Summary judgment is a drastic remedy to be applied only with great caution. Norberg v. Feist, 495 A.2d 687 (R.I. 1985). Nevertheless, in a situation in which there is no genuine issue of any material fact and the moving party is entitled to judgment as a matter of law, summary judgment should be issued. One opposing a motion for summary judgment has an affirmative duty to set forth specific facts that show there is a genuine issue of material fact to be resolved at trial. If one fails to do so, summary judgment will be entered. Ardente v. Horan, 117 R.I. 254, 366 A.2d 162 (1976).

The petitioner argues that genuine issues of material fact existed in regard to the prosecutor's knowledge and possession of information about a witness's criminal record requested during his trial under Super. R. Crim. P. 26.1(d). In response to that *857 request the state provided a "rap sheet,"[1] listing four convictions, two of which were misdemeanors. The rule reads that the state is to provide a written statement of "all criminal convictions of the witness that are known to the attorney for the State or are contained in the files of the Attorney General's Division of Criminal Identification."

Although it was later determined that the witness in question had a substantial criminal record with many convictions other than those listed in the rap sheet, the record would indicate that there was no genuine issue of whether the prosecutor knew of any other convictions at the time the rap sheet was provided. During a side-bar conference on this point the prosecutor stated:

"May I indicate, that the docket I gave [defendant's counsel] is the best of my knowledge, may be complete, but it does not indicate on that docket as to whether he was robbing a bank or how many banks he robbed during that period of time, or maybe it's a complete report. It was only given to [defendant's counsel] as to information that was within a file that was available to us. That report may not have been complete. But I'm not responsible for completeness of record."

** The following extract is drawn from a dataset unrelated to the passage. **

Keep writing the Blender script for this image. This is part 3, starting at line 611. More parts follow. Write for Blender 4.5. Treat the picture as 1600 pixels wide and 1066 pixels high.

This statement by the prosecutor might not be a model of clarity, but it does establish clearly that the prosecutor did not misrepresent the completeness or reliability of the witness's record of convictions. He said that the offered list was the information in the file that was available to them. He added, however, "[t]hat the report may not have been complete." There was no genuine issue of material fact on this point.

Finally, the petitioner asserts that he did not receive "the agreed upon sentence," alleged to have resulted from ex parte discussions between his attorney and the judge who served as chairman of the three-judge panel assigned to hear the Rule 35 motion to reduce sentence. However, the affidavit submitted by the petitioner's attorney regarding those discussions does not raise a genuine issue of material fact. The attorney was led to believe there would be a reduction in sentence. The sentence was, in fact, reduced from life to forty-five years with fifteen years suspended. The fact that the reduction in sentence fell short of defendant's hopes and desires does not raise a question of material fact sufficient to warrant a denial of summary judgment.

For these reasons, we conclude that the petitioner has failed to show cause. Therefore his appeal is denied and dismissed, the judgment appealed from is affirmed, and the papers of the case are remanded to the Superior Court.


[1] A rap sheet, so called, is commonly understood to be a printout of convictions listed in the records of the Bureau of Criminal Identification.